Europe's top human-rights court ruled Thursday that Poland allowed the CIA to detain two terrorism suspects at a secret prison on its territory where they were exposed to "torture and inhuman or degrading treatment."

In a 400-page ruling, the European Court of Human Rights said Poland violated the European Convention on Human Rights and failed to properly investigate what had happened to Abd al-Rahim al-Nashiri, a Saudi national, and Abu Zubaydah, a Palestinian born in Saudi Arabia, while they were in CIA custody.

The CIA brought a number of suspected al-Qaeda members to the prison, including Zubaydah, Nashiri, and Khalid Sheikh Mohammed, the self-admitted mastermind of the Sept. 11, 2001, attacks. While imprisoned on a military base in northern Poland, a pair of CIA contractors waterboarded Mohammed 183 times. A CIA operative also subjected Nashiri to a mock execution and put a drill to the head of the blindfolded man, according to several former CIA officials and a report by the agency's inspector general.

"For all practical purposes, Poland had facilitated the whole process, had created the conditions for it to happen, and had made no attempt to prevent it from occurring," the court said in the first judicial ruling on the rendition and interrogation program created by the administration of President George W. Bush after the 9/11 attacks.

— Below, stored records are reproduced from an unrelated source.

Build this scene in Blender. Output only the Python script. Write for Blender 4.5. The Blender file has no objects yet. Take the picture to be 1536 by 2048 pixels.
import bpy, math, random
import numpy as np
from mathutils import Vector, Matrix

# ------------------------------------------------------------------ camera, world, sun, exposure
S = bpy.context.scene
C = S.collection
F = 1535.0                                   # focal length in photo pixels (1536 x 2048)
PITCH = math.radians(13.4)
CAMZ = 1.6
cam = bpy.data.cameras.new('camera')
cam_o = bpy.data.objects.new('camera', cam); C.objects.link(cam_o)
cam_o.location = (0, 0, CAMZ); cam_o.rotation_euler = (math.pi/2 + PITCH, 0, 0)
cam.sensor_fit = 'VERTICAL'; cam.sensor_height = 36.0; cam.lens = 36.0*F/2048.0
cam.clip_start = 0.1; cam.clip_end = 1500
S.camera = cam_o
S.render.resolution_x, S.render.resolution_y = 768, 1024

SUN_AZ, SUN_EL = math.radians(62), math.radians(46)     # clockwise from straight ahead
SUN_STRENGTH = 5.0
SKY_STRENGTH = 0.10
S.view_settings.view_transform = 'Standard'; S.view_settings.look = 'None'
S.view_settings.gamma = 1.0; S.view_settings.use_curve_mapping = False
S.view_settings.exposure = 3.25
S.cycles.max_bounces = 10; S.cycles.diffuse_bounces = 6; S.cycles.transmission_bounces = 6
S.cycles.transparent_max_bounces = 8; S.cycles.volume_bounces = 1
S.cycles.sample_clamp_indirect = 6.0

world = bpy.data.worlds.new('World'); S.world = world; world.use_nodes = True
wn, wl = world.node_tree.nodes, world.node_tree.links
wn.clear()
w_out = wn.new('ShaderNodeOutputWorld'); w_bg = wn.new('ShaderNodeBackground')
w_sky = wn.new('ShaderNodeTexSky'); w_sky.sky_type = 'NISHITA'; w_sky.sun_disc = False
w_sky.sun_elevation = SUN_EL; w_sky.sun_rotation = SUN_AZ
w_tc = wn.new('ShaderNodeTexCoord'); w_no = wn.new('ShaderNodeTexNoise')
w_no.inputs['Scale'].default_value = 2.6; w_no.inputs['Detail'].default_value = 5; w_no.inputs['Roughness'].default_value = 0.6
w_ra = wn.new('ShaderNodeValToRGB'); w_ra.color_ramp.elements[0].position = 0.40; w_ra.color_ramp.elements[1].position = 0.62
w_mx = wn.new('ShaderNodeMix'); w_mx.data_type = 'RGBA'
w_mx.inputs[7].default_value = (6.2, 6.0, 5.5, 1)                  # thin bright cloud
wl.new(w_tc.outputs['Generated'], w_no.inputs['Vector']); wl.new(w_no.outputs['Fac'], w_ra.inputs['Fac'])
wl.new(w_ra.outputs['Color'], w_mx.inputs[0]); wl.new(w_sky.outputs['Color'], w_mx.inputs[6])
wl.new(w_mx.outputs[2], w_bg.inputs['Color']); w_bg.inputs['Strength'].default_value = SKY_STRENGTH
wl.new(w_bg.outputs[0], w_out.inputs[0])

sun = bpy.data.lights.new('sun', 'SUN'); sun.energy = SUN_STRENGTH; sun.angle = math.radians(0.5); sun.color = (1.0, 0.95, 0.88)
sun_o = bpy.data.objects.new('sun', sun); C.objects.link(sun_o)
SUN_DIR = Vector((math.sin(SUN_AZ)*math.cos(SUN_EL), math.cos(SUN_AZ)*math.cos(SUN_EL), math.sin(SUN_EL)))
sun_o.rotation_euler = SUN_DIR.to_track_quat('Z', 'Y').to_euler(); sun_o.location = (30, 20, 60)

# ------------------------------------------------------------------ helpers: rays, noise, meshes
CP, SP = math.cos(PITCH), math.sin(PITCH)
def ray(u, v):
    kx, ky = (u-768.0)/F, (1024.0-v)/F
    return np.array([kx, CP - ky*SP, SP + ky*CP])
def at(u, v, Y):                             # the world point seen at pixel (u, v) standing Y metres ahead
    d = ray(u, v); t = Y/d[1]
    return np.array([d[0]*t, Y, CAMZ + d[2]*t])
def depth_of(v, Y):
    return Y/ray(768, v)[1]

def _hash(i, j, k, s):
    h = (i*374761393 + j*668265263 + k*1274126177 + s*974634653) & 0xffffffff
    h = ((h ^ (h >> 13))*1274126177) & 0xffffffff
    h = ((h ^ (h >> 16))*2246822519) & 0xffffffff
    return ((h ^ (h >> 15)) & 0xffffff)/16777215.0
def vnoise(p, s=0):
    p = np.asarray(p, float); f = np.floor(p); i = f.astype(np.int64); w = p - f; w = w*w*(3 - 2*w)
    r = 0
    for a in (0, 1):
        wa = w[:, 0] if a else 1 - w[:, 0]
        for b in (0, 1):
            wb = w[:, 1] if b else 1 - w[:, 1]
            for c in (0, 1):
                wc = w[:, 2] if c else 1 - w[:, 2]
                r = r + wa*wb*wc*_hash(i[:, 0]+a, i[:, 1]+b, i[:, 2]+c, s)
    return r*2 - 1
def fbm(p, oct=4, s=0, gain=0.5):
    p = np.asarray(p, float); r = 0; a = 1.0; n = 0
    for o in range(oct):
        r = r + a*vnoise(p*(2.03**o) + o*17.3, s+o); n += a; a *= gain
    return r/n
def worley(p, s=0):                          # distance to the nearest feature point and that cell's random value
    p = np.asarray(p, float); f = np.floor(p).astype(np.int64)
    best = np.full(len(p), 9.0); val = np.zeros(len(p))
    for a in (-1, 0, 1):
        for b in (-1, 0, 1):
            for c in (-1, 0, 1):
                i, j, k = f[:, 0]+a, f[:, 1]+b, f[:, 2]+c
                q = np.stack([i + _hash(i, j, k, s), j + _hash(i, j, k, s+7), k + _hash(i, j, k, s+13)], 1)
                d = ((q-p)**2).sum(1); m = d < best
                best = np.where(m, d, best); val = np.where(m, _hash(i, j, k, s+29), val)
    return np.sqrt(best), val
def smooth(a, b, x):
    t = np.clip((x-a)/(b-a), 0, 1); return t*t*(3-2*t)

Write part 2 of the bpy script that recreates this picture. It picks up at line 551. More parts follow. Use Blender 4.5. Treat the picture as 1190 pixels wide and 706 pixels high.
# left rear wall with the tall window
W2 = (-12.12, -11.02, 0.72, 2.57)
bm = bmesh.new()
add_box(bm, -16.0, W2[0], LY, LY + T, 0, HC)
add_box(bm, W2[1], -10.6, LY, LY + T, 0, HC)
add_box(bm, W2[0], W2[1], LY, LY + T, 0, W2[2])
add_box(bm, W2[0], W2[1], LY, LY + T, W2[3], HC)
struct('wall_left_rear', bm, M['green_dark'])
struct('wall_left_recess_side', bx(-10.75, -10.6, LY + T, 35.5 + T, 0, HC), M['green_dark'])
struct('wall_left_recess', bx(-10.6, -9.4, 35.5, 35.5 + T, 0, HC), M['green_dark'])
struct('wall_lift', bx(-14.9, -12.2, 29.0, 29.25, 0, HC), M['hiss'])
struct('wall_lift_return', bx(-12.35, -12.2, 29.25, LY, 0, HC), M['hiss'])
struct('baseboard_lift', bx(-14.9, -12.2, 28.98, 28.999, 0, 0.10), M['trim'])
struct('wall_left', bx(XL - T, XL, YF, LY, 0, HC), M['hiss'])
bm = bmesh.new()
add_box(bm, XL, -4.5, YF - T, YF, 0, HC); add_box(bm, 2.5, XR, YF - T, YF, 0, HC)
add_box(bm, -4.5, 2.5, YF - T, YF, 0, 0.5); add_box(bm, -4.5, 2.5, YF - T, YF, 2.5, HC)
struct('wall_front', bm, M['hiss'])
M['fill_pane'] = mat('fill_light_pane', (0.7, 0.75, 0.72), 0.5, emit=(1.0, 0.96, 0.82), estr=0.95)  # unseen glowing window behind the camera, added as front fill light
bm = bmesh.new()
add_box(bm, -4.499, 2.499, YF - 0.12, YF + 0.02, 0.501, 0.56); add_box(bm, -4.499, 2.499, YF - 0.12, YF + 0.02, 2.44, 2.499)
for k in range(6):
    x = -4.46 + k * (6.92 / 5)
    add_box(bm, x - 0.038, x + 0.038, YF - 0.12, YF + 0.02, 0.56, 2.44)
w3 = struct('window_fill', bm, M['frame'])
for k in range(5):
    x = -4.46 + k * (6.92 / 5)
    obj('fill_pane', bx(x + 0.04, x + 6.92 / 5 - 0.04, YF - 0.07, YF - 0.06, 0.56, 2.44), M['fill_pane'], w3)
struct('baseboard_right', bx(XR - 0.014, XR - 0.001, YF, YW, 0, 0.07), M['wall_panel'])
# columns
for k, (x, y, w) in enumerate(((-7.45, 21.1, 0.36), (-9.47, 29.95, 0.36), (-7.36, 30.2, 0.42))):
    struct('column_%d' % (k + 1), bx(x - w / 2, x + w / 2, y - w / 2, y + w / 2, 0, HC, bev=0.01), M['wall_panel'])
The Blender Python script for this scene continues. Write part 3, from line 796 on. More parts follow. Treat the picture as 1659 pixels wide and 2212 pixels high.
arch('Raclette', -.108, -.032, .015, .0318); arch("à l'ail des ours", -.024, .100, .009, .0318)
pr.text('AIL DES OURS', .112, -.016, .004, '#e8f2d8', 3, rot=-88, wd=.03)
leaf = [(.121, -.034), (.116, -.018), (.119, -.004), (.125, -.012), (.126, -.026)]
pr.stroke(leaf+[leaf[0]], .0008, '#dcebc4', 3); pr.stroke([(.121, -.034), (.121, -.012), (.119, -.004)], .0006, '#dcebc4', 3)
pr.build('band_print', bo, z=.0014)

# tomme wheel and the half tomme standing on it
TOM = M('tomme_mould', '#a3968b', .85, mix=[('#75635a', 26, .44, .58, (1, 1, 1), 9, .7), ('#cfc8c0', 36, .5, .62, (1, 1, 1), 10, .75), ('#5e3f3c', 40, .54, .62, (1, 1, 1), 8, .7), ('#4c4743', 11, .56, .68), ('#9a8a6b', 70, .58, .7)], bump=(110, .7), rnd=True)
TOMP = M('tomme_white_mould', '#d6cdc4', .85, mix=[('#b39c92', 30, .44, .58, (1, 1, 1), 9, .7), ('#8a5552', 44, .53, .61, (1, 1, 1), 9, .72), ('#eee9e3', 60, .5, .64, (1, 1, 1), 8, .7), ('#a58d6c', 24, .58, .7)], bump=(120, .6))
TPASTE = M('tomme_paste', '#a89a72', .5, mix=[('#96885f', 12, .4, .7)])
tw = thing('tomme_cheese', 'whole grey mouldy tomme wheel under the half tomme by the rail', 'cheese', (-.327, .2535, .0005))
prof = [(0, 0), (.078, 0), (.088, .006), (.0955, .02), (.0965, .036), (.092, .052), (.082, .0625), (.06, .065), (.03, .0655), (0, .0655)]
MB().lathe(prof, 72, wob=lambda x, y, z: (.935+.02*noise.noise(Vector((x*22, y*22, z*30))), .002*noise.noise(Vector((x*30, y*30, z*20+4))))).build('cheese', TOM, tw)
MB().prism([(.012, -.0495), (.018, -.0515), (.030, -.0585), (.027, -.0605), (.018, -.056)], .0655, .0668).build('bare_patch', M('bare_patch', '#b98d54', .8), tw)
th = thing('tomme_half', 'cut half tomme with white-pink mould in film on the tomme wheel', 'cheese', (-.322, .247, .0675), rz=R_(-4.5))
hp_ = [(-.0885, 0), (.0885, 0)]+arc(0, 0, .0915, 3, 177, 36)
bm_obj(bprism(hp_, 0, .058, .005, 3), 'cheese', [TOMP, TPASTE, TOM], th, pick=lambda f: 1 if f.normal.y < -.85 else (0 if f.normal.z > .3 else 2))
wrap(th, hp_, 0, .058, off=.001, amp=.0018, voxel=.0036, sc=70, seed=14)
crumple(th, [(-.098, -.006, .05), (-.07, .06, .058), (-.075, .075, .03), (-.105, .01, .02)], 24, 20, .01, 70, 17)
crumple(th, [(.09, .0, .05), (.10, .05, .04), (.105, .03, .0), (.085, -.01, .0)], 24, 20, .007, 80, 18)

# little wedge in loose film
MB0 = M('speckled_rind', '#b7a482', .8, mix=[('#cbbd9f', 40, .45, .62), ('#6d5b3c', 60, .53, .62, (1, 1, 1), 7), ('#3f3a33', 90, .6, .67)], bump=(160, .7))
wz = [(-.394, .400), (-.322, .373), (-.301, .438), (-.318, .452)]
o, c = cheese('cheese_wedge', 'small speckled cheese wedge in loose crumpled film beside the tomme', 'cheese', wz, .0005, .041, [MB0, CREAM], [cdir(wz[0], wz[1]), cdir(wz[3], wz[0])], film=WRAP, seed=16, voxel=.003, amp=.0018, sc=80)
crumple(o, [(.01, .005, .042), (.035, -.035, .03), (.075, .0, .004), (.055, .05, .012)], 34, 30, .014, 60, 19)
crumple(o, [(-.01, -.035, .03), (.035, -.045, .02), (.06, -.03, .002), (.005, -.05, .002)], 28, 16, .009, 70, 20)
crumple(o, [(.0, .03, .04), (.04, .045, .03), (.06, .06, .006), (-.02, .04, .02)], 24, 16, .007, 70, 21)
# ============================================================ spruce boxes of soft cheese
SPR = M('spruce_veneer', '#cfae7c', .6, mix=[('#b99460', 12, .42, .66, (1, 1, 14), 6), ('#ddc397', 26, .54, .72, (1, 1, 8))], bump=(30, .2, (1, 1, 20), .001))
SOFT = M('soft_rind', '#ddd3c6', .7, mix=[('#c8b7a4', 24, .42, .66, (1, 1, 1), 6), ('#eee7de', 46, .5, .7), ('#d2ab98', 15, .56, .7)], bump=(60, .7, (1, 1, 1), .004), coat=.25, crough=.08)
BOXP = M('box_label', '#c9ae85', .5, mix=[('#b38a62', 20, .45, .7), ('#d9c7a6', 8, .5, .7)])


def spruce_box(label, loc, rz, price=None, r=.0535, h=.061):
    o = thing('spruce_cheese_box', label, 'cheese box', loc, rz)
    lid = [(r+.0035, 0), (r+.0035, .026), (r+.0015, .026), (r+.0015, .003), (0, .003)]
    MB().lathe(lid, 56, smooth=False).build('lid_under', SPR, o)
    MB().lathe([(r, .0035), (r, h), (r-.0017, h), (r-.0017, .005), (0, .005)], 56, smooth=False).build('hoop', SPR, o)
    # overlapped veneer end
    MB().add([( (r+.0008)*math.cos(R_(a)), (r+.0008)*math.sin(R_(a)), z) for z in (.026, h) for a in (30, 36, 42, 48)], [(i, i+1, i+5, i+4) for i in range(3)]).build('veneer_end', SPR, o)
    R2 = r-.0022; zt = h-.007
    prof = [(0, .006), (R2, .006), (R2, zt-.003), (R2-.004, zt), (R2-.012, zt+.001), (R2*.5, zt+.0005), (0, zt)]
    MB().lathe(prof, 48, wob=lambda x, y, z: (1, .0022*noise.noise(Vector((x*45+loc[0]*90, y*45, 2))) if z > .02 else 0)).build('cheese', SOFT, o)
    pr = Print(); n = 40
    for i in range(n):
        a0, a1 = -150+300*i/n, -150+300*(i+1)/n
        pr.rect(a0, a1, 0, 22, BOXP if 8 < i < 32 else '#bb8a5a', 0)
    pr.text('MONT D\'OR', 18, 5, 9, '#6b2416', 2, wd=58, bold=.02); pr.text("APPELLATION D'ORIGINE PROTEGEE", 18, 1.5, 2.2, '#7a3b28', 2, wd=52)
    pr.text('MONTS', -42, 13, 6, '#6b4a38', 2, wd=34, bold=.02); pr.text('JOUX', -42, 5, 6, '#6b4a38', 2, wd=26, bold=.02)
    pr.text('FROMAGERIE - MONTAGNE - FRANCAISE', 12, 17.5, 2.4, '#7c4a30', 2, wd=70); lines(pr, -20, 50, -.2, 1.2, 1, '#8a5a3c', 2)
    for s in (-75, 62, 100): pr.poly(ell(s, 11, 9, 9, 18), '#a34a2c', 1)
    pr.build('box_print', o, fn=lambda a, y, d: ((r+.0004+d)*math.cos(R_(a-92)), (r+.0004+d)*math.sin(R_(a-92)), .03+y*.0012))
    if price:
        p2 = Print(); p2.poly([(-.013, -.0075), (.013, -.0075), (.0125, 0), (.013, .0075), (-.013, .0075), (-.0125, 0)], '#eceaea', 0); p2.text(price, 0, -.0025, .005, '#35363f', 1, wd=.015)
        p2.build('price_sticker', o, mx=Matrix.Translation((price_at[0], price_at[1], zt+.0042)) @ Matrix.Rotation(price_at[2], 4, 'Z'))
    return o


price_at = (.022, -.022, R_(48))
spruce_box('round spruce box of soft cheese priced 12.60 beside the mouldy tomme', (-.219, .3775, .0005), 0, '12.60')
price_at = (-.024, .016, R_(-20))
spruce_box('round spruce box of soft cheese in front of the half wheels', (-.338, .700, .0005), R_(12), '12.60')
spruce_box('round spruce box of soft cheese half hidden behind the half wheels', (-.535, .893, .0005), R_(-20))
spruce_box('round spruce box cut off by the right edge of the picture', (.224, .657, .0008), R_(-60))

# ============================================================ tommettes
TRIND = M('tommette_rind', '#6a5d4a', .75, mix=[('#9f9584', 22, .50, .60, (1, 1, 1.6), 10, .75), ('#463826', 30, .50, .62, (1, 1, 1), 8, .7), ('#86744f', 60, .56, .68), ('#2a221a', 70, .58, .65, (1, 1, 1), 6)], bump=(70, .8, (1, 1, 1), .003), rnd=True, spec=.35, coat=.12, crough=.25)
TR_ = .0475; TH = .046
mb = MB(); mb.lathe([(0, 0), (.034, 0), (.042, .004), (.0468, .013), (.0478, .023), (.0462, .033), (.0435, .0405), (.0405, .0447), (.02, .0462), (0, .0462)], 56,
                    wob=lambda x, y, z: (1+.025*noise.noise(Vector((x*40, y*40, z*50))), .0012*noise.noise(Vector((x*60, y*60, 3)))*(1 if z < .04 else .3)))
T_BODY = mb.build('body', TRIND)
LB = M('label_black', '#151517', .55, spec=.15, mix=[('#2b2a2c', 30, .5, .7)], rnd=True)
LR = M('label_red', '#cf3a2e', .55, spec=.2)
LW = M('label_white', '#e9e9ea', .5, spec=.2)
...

The decision is a victory for human-rights advocates who petitioned the court in Strasbourg, France, to hold Poland accountable for its role in helping the CIA establish the secret prison - code-named "Quartz" - on a Polish military base in December 2002.

The decision rested on declassified U.S. documents, media reports, and other information that described CIA activities in Poland. It comes as the CIA braces for the release of an exhaustive study of the agency's rendition, detention, and interrogation program prepared by the U.S. Senate Select Committee on Intelligence. Lawmakers have said the CIA misled them about the program's effectiveness.

The prison in Poland was closed in September 2003, with the CIA scattering the remaining detainees to sites in Morocco and Romania. In September 2006, the agency moved Zubaydah, Nashiri, Mohammed, and 13 other high-value detainees to the U.S. prison camp at Guantanamo Bay, Cuba.

Mohammed and Nashiri are separately facing military commission trials for their alleged respective roles in the Sept. 11, 2001, attacks and the 2000 attack on the USS Cole in the port of Aden, Yemen.

Zubaydah continues to be held at Guantanamo.

The court ordered Poland to pay $175,000 to Zubaydah and $135,000 to Nashiri.

The CIA and State Department declined to comment. Poland's Foreign Ministry said its legal experts had to examine the ruling, according to the Associated Press,.